▶ _Given instruction_: Begin with the first line of the material and copy each line word for word through the line that contains "M['interior'], bike, smooth=False)"; the pictures are left out.

▶ _Raw data_:
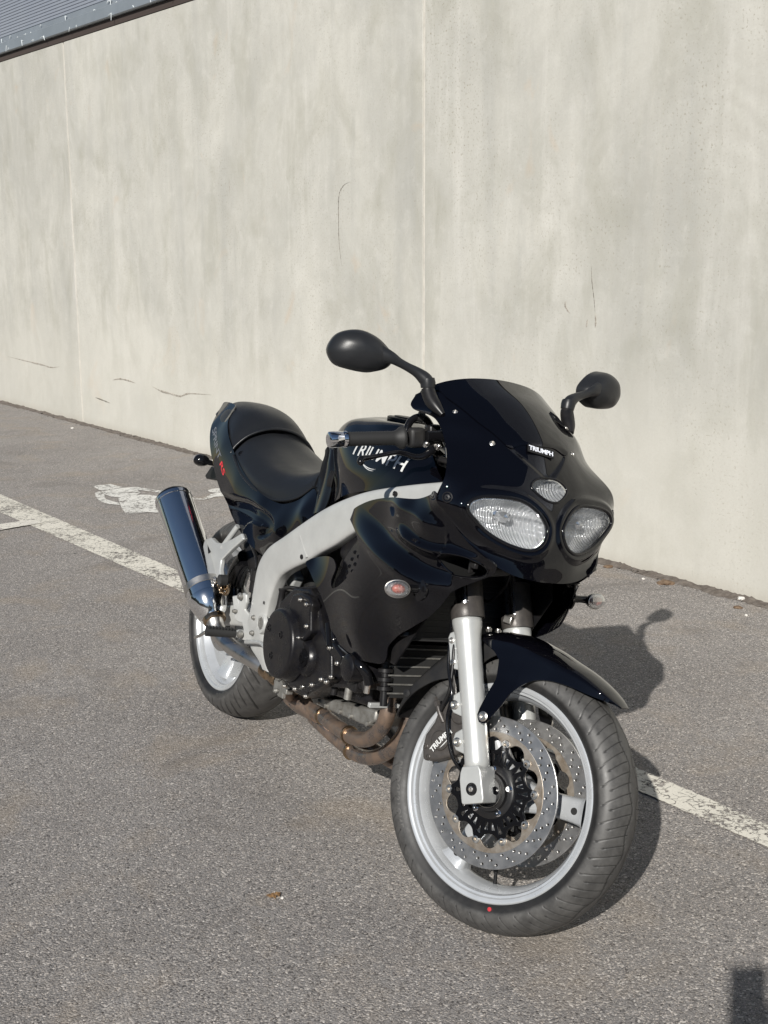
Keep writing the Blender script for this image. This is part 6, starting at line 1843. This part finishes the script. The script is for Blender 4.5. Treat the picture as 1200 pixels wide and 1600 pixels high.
# dark air duct sides between radiator and fairing
g = G(); g.prism([(1.02, -.16, .80), (1.30, -.15, .80), (1.33, -.15, .70), (1.19, -.155, .50), (1.05, -.155, .50)], (0, .004, 0)); g = fixn(g)
for q in (g, fixn(g.mirror())): obj("duct_side", q, M['black_satin'], bike, smooth=False)
g = G(); g.prism([(1.20, -.16, .83), (1.45, -.14, .795), (1.45, .14, .795), (1.20, .16, .83)], (0, 0, -.004)); obj("nose_underside", fixn(g), M['interior'], bike, smooth=False)

# ---------------------------------------------------------------- exhaust
g = G()
g.tube([(1.0650, -0.0900, 0.4286), (1.0816, -0.0900, 0.3892), (1.0855, -0.0880, 0.3476), (1.0513, -0.0800, 0.2993), (0.9850, -0.0720, 0.2521), (0.9040, -0.0660, 0.2291), (0.8137, -0.0600, 0.2222), (0.7056, -0.0520, 0.2195), (0.6130, -0.0460, 0.2163)], [.0195] * 5 + [.0195, .0205, .0215, .023], 24, dense=70)
hp = obj("header_pipe", g, M['header'], bike)
for a, b in (((0.8884, -0.0650, 0.2271), (0.8695, -0.0635, 0.2257)), ((0.7106, -0.0525, 0.2193), (0.6949, -0.0515, 0.2186))):
    a = V_(a); b = V_(b); g = G(); g.lathe((a + b) / 2, b - a, [(-.0045, .0205), (-.0035, .0245), (.0035, .0245), (.0045, .0215)], 28); obj("pipe_collar", g, M['gold'], hp)
g = G()
g.tube([(1.0294, 0.0000, 0.3821), (1.0427, 0.0000, 0.3422), (1.0390, 0.0000, 0.2951), (1.0087, 0.0000, 0.2484), (0.9566, 0.0000, 0.2032), (0.8912, 0.0000, 0.1695), (0.8168, 0.0000, 0.1533), (0.7406, 0.0000, 0.1547), (0.6611, -0.0050, 0.1633), (0.5769, -0.0100, 0.1754)], [.0195] * 7 + [.0205, .0215, .023], 24, dense=70)
hp2 = obj("header_pipe", g, M['header'], bike)
a = V_((0.7986, 0.0000, 0.1521)); b = V_((0.7833, 0.0000, 0.1528)); g = G(); g.lathe((a + b) / 2, b - a, [(-.0045, .0205), (-.0035, .0245), (.0035, .0245), (.0045, .0215)], 28); obj("pipe_collar", g, M['gold'], hp2)
g = G(); g.tube([(1.085, .09, .40), (1.085, .09, .30), (1.04, .085, .20), (.95, .07, .165), (.80, .05, .165), (.66, .02, .17)], .0195, 20, dense=50); obj("header_pipe", g, M['header'], bike)
g = G(); g.tube([(0.6513, -0.0350, 0.2053), (0.5947, -0.0400, 0.2087), (0.5547, -0.0450, 0.2087), (0.5121, -0.0600, 0.2135)], [.024, .030, .030, .024], 26, dense=24, ratio=1.25); obj("collector", g, M['header'], bike)
g = G(); g.tube([(0.5624, -0.0300, 0.1928), (0.5414, -0.0500, 0.2043), (0.5463, -0.0850, 0.2350), (0.5600, -0.1200, 0.2678)], .022, 20, dense=20); lk = obj("link_pipe", g, M['header'], bike)
g = G(); g.tube([(0.5428, -0.1300, 0.2806), (0.5141, -0.1420, 0.2882), (0.4667, -0.1580, 0.2960), (0.4047, -0.1720, 0.3001), (0.3397, -0.1860, 0.3058), (0.2897, -0.1980, 0.3182), (0.2562, -0.2060, 0.3376), (0.2387, -0.2110, 0.3616)], [.0225, .0225, .0235, .0240, .0240, .0245, .0255, .0270], 30, dense=60)
obj("mid_pipe", g, M['steel'], lk)
a = V_((0.5547, -0.1250, 0.2771)); b = V_((0.4972, -0.1490, 0.2923)); d = (b - a).normalized(); L = (b - a).length
g = G(); g.lathe(a, d, [(0, .0235), (.004, .0265), (L * .32, .0265), (L * .36, .0245), (L * .55, .0248), (L * .6, .0275), (L * .92, .0275), (L, .0245)], 36); obj("pipe_clamp", g, M['gold'], lk)
# silencer
m0 = V_((0.1925, -0.2180, 0.4036)); m1 = V_((-0.0918, -0.2620, 0.6511)); md = (m1 - m0).normalized(); ML = (m1 - m0).length
g = G(); g.lathe(m0, md, [(-.002, .0555), (0, .0565), (ML * .02, .0572), (ML * .98, .0572), (ML, .0565)], 72, sy=1.0, caps=False)
muf = obj("silencer", g, M['polish'], bike)
g = G(); g.lathe(m0, md, [(-.062, .032), (-.056, .034), (-.050, .040), (-.030, .050), (-.008, .0568), (.006, .0580), (.010, .0575)], 64); obj("silencer_cone", g, M['polish'], muf)
g = G(); g.lathe(m0, md, [(-.074, .0275), (-.074, .0335), (-.062, .0345), (-.060, .0335)], 48); obj("inlet_ring", g, M['gold'], muf)
g = G(); g.lathe(m1, md, [(-.006, .0580), (.002, .0582), (.008, .0565), (.020, .045), (.028, .034), (.030, .026), (.026, .024), (.010, .022), (.010, 0)], 64); obj("end_cap", g, M['black_gloss'], muf)
g = G(); g.lathe(m1, md, [(-.010, .0575), (-.009, .0588), (.0, .0590), (.003, .0582)], 64, caps=False); obj("end_band", g, M['polish'], muf)
c = m0 + md * .045
g = G(); g.lathe(c, md, [(-.011, .0576), (-.010, .0592), (.010, .0592), (.011, .0576)], 64, caps=False)
obj("mounting_strap", g, M['steel'], muf)
g = G(); q = V_((0.2049, -0.1900, 0.4526)); g.box(q, (.045, .020, .035), Matrix.Rotation(-.5, 3, 'Y')); g.tube([(0.2191, -0.1850, 0.4754), (0.2372, -0.1800, 0.4626), (0.2246, -0.1750, 0.4368), (0.1855, -0.1700, 0.4121)], .006, 10, dense=12); obj("strap_bracket", g, M['gold'], muf, bevel=.003)
g = G(); g.bolt((0.2153, -0.2150, 0.4709), (0, -1, 0), .008, .006); obj("strap_bolt", g, M['steel'], muf)

# ---------------------------------------------------------------- hangers and footrests
def plate3(nm, pts, y0, th, mt, par, bev=.004):
    g = G(); P = [V_(p) for p in pts]; g.prism([Vector((p.x, p.y, p.z)) for p in P], (0, th, 0)); return obj(nm, fixn(g), mt, par, bevel=bev, bseg=3)
ph = plate3("pillion_hanger", [(0.0680, -0.2050, 0.5642), (0.1093, -0.2050, 0.5764), (0.1423, -0.2000, 0.5679), (0.1794, -0.1950, 0.5739), (0.2218, -0.1850, 0.5967), (0.2617, -0.1750, 0.6225), (0.2815, -0.1750, 0.6095), (0.2330, -0.1850, 0.5685), (0.1884, -0.1950, 0.5257), (0.2015, -0.2000, 0.4994), (0.2266, -0.2050, 0.4817), (0.2114, -0.2050, 0.4552), (0.1778, -0.2050, 0.4473), (0.1567, -0.2050, 0.4599), (0.1015, -0.2050, 0.4491), (0.0538, -0.2050, 0.4302), (0.0360, -0.2050, 0.4460), (0.0607, -0.2050, 0.4676), (0.1004, -0.2050, 0.4784), (0.1138, -0.2050, 0.4991), (0.0905, -0.2050, 0.5294)], 0, .016, M['silver'], bike)
g = G(); g.tube([(0.1725, -0.1900, 0.5593), (0.2194, -0.1700, 0.6355)], .0085, 16); obj("hanger_strut", g, M['silver'], ph)
g = G(); g.prism([(0.0936, -0.2055, 0.5516), (0.1241, -0.2055, 0.5365), (0.1112, -0.2055, 0.5220)], (0, .002, 0)); obj("hanger_window", fixn(g), M['black_satin'], ph)
for q in ((0.1785, -0.2100, 0.4646), (0.0609, -0.2100, 0.4594)):
    g = G(); g.bolt(q, (0, -1, 0), .009, .008); obj("hanger_bolt", g, M['steel'], ph)
g = G(); g.lathe((0.2414, -0.2120, 0.4770), (0, -1, 0), [(-.02, .016), (.001, .016), (.002, .010), (.002, 0)], 24); obj("rubber_bush", g, M['rubber'], ph)
g = G(); g.tube([(0.0972, -0.2280, 0.4762), (0.0891, -0.2350, 0.5015), (0.0818, -0.2400, 0.5251), (0.0790, -0.2430, 0.5381)], [.011, .0105, .0095, .0085], 14, ratio=.7, dense=14); g.ell((0.0753, -0.2450, 0.5401), (.010, .006, .006)); pp = obj("pillion_footrest", g, M['silver'], bike)
g = G()
for k in range(9):
    t = k / 8; q = V_((0.1251, -0.2380, 0.4877)).lerp(V_((0.1166, -0.2500, 0.5337)), t); g.box(q, (.013, .004, .0035))
f = obj("footrest_ribs", g, M['steel'], pp, smooth=False); f['kind'] = 'stuff'
g = G(); g.box((0.1278, -0.2220, 0.4561), (.042, .022, .018), Matrix.Rotation(-.1, 3, 'Y')); obj("footrest_mount", g, M['steel'], pp, bevel=.004)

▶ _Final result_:
Keep writing the Blender script for this image. This is part 6, starting at line 1843. This part finishes the script. The script is for Blender 4.5. Treat the picture as 1200 pixels wide and 1600 pixels high.
# dark air duct sides between radiator and fairing
g = G(); g.prism([(1.02, -.16, .80), (1.30, -.15, .80), (1.33, -.15, .70), (1.19, -.155, .50), (1.05, -.155, .50)], (0, .004, 0)); g = fixn(g)
for q in (g, fixn(g.mirror())): obj("duct_side", q, M['black_satin'], bike, smooth=False)
g = G(); g.prism([(1.20, -.16, .83), (1.45, -.14, .795), (1.45, .14, .795), (1.20, .16, .83)], (0, 0, -.004)); obj("nose_underside", fixn(g), M['interior'], bike, smooth=False)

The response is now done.